Given entries —

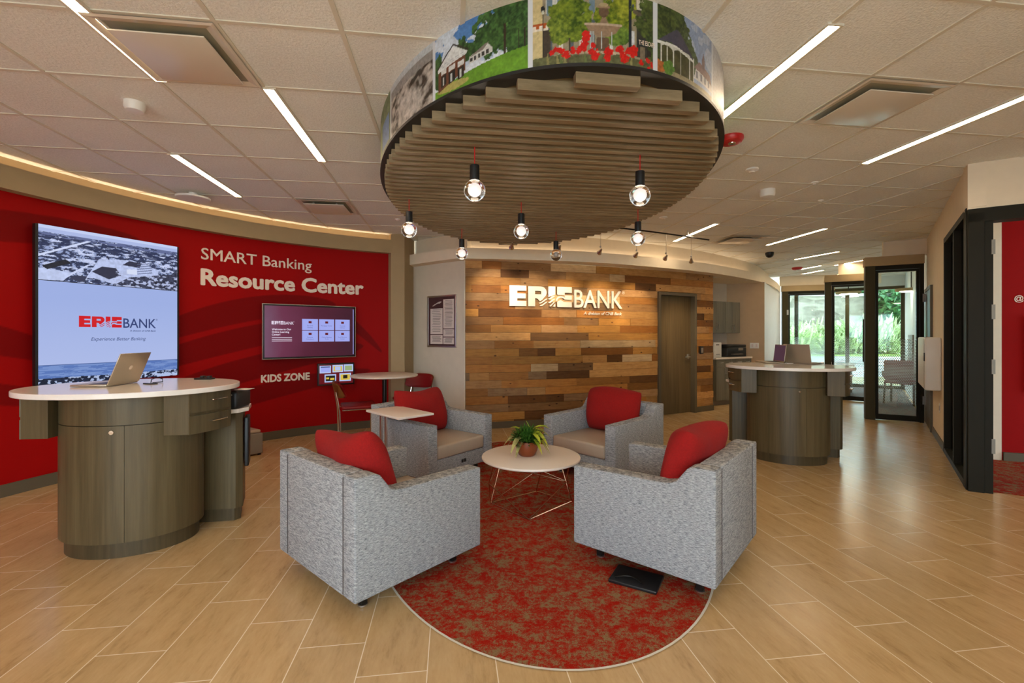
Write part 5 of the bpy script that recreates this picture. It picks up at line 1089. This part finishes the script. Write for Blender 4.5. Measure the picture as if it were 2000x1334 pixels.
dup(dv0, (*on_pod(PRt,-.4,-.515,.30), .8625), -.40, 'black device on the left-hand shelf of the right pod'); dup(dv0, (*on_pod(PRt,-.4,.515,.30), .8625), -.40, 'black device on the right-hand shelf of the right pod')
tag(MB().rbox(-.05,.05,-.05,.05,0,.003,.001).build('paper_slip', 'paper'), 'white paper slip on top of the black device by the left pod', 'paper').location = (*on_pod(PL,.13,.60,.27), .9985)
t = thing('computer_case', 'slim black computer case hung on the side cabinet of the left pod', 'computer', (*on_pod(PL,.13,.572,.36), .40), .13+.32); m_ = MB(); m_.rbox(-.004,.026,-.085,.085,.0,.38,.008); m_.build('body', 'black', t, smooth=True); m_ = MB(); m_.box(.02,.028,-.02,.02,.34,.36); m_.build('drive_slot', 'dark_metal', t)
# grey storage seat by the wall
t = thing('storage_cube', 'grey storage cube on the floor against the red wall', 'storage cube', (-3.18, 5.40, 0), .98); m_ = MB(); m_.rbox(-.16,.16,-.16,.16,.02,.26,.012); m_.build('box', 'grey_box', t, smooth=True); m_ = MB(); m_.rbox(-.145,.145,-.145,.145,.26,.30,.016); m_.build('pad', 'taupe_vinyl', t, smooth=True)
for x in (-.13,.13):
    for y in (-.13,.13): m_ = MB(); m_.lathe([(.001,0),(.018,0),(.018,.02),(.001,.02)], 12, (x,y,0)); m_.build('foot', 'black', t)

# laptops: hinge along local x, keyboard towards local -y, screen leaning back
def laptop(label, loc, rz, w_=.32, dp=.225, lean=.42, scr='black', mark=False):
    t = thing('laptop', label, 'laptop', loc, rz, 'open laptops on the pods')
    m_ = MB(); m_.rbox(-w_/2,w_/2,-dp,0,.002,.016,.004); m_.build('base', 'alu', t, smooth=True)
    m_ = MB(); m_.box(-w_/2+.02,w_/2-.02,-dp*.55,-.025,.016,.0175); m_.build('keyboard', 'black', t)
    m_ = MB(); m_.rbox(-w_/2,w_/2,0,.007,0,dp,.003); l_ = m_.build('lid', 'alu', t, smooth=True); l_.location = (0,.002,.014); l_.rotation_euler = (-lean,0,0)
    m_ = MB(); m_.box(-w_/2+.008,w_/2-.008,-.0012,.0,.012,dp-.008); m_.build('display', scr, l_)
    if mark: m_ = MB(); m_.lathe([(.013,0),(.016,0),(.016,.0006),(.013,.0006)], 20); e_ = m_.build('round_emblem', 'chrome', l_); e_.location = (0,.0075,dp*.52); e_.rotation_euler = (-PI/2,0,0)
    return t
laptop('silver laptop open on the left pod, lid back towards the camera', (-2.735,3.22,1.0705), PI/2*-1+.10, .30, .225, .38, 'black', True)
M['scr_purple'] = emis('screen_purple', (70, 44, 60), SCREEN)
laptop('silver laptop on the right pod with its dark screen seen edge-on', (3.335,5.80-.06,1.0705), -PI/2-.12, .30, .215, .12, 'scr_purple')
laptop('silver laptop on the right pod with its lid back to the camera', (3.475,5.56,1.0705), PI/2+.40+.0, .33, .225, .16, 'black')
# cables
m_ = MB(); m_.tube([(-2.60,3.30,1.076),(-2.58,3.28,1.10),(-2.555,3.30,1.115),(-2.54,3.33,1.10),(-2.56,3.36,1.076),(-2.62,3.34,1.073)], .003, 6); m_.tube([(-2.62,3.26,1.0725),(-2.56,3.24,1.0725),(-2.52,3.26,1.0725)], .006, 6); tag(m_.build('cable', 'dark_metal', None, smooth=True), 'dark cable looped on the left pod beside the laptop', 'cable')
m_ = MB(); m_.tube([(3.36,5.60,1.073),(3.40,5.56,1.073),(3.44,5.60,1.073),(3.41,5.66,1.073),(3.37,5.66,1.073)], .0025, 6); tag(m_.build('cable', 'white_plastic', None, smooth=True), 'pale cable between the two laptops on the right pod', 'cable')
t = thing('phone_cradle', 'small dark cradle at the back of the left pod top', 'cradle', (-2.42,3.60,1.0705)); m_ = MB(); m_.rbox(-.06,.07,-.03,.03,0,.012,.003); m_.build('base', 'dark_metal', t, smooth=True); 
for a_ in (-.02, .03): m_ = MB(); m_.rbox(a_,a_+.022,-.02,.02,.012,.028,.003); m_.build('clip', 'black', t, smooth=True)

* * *

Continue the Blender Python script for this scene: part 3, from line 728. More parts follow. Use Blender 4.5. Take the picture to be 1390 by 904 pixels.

What is asked — Write out only the lines that run from the line containing "Write part 5" through the line containing "for y in (-.13,.13): m_", both included, exactly as they appear above.

Full answer —
Write part 5 of the bpy script that recreates this picture. It picks up at line 1089. This part finishes the script. Write for Blender 4.5. Measure the picture as if it were 2000x1334 pixels.
dup(dv0, (*on_pod(PRt,-.4,-.515,.30), .8625), -.40, 'black device on the left-hand shelf of the right pod'); dup(dv0, (*on_pod(PRt,-.4,.515,.30), .8625), -.40, 'black device on the right-hand shelf of the right pod')
tag(MB().rbox(-.05,.05,-.05,.05,0,.003,.001).build('paper_slip', 'paper'), 'white paper slip on top of the black device by the left pod', 'paper').location = (*on_pod(PL,.13,.60,.27), .9985)
t = thing('computer_case', 'slim black computer case hung on the side cabinet of the left pod', 'computer', (*on_pod(PL,.13,.572,.36), .40), .13+.32); m_ = MB(); m_.rbox(-.004,.026,-.085,.085,.0,.38,.008); m_.build('body', 'black', t, smooth=True); m_ = MB(); m_.box(.02,.028,-.02,.02,.34,.36); m_.build('drive_slot', 'dark_metal', t)
# grey storage seat by the wall
t = thing('storage_cube', 'grey storage cube on the floor against the red wall', 'storage cube', (-3.18, 5.40, 0), .98); m_ = MB(); m_.rbox(-.16,.16,-.16,.16,.02,.26,.012); m_.build('box', 'grey_box', t, smooth=True); m_ = MB(); m_.rbox(-.145,.145,-.145,.145,.26,.30,.016); m_.build('pad', 'taupe_vinyl', t, smooth=True)
for x in (-.13,.13):
    for y in (-.13,.13): m_ = MB(); m_.lathe([(.001,0),(.018,0),(.018,.02),(.001,.02)], 12, (x,y,0)); m_.build('foot', 'black', t)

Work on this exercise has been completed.